Haering launched a sensor-equipped F-15 to probe the shape of the boom and borrowed a Blanik sailplane from the USAF test pilots’ school to pick up measurements 6,000 to 8,000 feet above the ground, clear of eddies and turbulence. Plotkin designed a “push-over” maneuver, which would focus the boom on a selected area of the ground, as might happen when an airplane turned: Once again, the result matched the theory. “We got to see the Plotkin dance of joy again,” says Graham.
Today the Northrop Grumman team is looking for a museum home for the research airplane and, like other companies, is looking to the next stage. Boccadoro detects increasing Air Force interest in a supersonic bomber, and half a dozen companies are looking at supersonic commercial airplanes. They include Gulfstream–which has developed a swing-wing design and a telescopic swordfish-like nose spike that breaks up and weakens the forward shock wave–Lockheed Martin and Boeing. The potential market is enormous, says Harvey Maclin, a manager of advanced technology marketing and government programs for GE Aircraft Engines. “NetJets will tell you that they’d order 100 supersonic business jets right away,” he notes, quoting a number of forecasts that put the market for supersonic business jets at close to 500 aircraft, even at a price approaching $100 million apiece.

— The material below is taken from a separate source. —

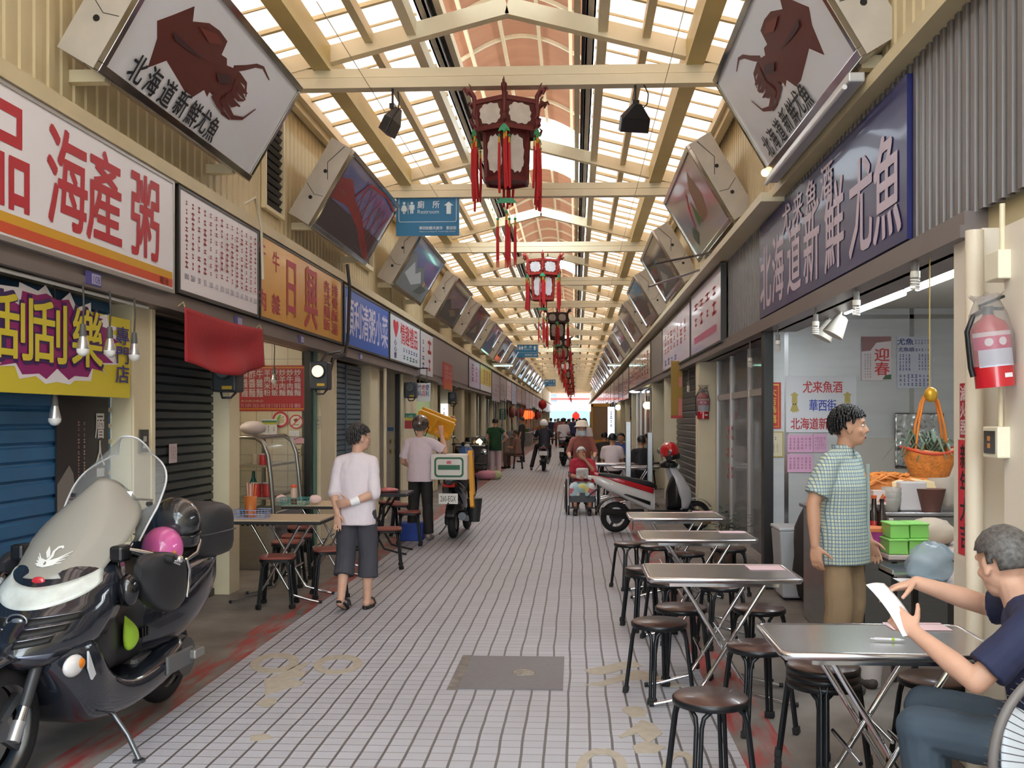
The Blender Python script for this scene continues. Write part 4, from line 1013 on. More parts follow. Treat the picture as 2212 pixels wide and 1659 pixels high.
# fluorescent lamp of the noodle shop
def tube_lamp(name, label, a, b, n=1, strength=12, off=(.07, 0), col=(240, 250, 255)):
    a, b = V(a), V(b); r = thing(name, label, 'lamp', (a + b) / 2)
    o = (a + b) / 2; d = (b - a)
    MB().bar(a - o + V((0, 0, .05)), b - o + V((0, 0, .05)), .05 + .09 * (n - 1) + .03, .05).build('fixture', WHITE, r)
    for i in range(n):
        q = V((off[0], off[1], 0)) * (i - (n - 1) / 2)
        MB().cyl(a - o + q + d * .02, b - o + q - d * .02, .014, n=10).build('tube', mat(col, .4, emit=strength), r)
tube_lamp('fluorescent_lamp', 'fluorescent tube on the noodle shop ceiling', (-4.4, 10.0, 2.6), (-4.4, 11.3, 2.6), 1, 95, col=(255, 240, 214))
# shops further along the left row
GREENC = mat((190, 214, 160), .7, bump=.2, bs=12)
m = MB(); m.grid(lambda u, v: (-3.3 + .02 * sin(u * 30), 20.25 + 2.3 * u, .2 + 2.1 * v), 40, 2); tag(m.build('door_curtain', GREENC, solid=.008), 'pale green door curtain behind the man in the helmet', 'curtain')
board('shop_sign', 'small white sign with blue and red characters, projecting below the left fascia', 'shop sign', fr('F', at_y(900, 860, 19.4).x, 19.4, at_y(900, 867, 19.4).z), .27, .36, mat((214, 214, 214), .5), [('v', '竹科', .06, .33, .07, .12, (60, 90, 150)), ('v', '老店', .135, .33, .07, .12, (200, 60, 60)), ('v', '便利', .21, .33, .07, .12, (60, 90, 150))], .04)
for x in (.06, .2): MB().bx((x - .006, -.01, .36), (x + .006, .03, .66)).bx((-.62, .02, .64), (.22, .04, .66)).build('hanger', DARKM, bpy.data.objects[[o.name for o in bpy.data.objects if o.get('label', '').startswith('small white sign with blue and red characters, projecting')][0]])
board('light_box_sign', 'small lit white vertical sign box with red strokes, by the yellow crates', 'sign', fr('F', at_y(952, 911, 25.2).x, 25.2, at_y(952, 911, 25.2).z), .17, .46, mat((236, 240, 246), .5, emit=1.2), [('d', .04, .05, .13, .38, 1, 3, (206, 120, 110))], .1)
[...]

Most people agree that before either the Pentagon or NetJets kicks off a full-scale development program, there will have to be an X-plane, an all-new airplane designed to achieve a low-boom signature. That will take money. “The technology is in great shape,” says Maclin, “but we don’t have the resources today to accomplish it.” NASA is formulating plans for an X-plane that would be modified over its lifetime to demonstrate a series of technologies, according to Peter Coen, who heads a new supersonic vehicle team at NASA’s Langley Research Center in Virginia. Its first mission would be to prove to the Federal Aviation Administration and the public that today’s outright ban on supersonic commercial flight could be replaced by a limit on boom intensity.
The engines, in particular, will require special attention. The main engine makers–General Electric, Rolls-Royce and Pratt & Whitney–are studying supersonic cruise engines for military and civil aircraft. Key challenges: Civil engines have to be quiet on takeoff and landing (but military engines don’t) and supersonic engines run at full blast all the time, making it hard to run several thousand hours between overhauls.
Perhaps the furthest along is Lockheed Martin. Funded by an unidentified sponsor, the company’s supersonic business jet project has been under way since 2001. Program manager Tom Hartmann won’t discuss the effort, except to give credit to Seebass, who worked with Lockheed Martin before his death in 2000. “When the history is written,” he says, “Seebass will be the Orville and Wilbur Wright of low boom.”
A Lockheed Martin press release in November stated matter-of-factly that their airplane’s low-boom technology had been demonstrated and that the aircraft design was “closed,” meaning that the company had a combination of shape, size, performance and weight that would work. No demonstrator was needed, the company suggested, just a new FAA rule allowing limited supersonic overflight at a peak overpressure of half a pound per square foot. The company–and its unidentified sponsor–believes it can scoop a 500-airplane market if the airplane gets airborne before its competitors.
By 2010, an X-plane or even a business jet prototype could do something that 15 years ago most people would have considered contrary to the laws of physics: Fly at supersonic speed without trailing a perceptible boom across the ground. If that happens, a very ugly modification to an elegant little fighter will have been a crucial step along the way.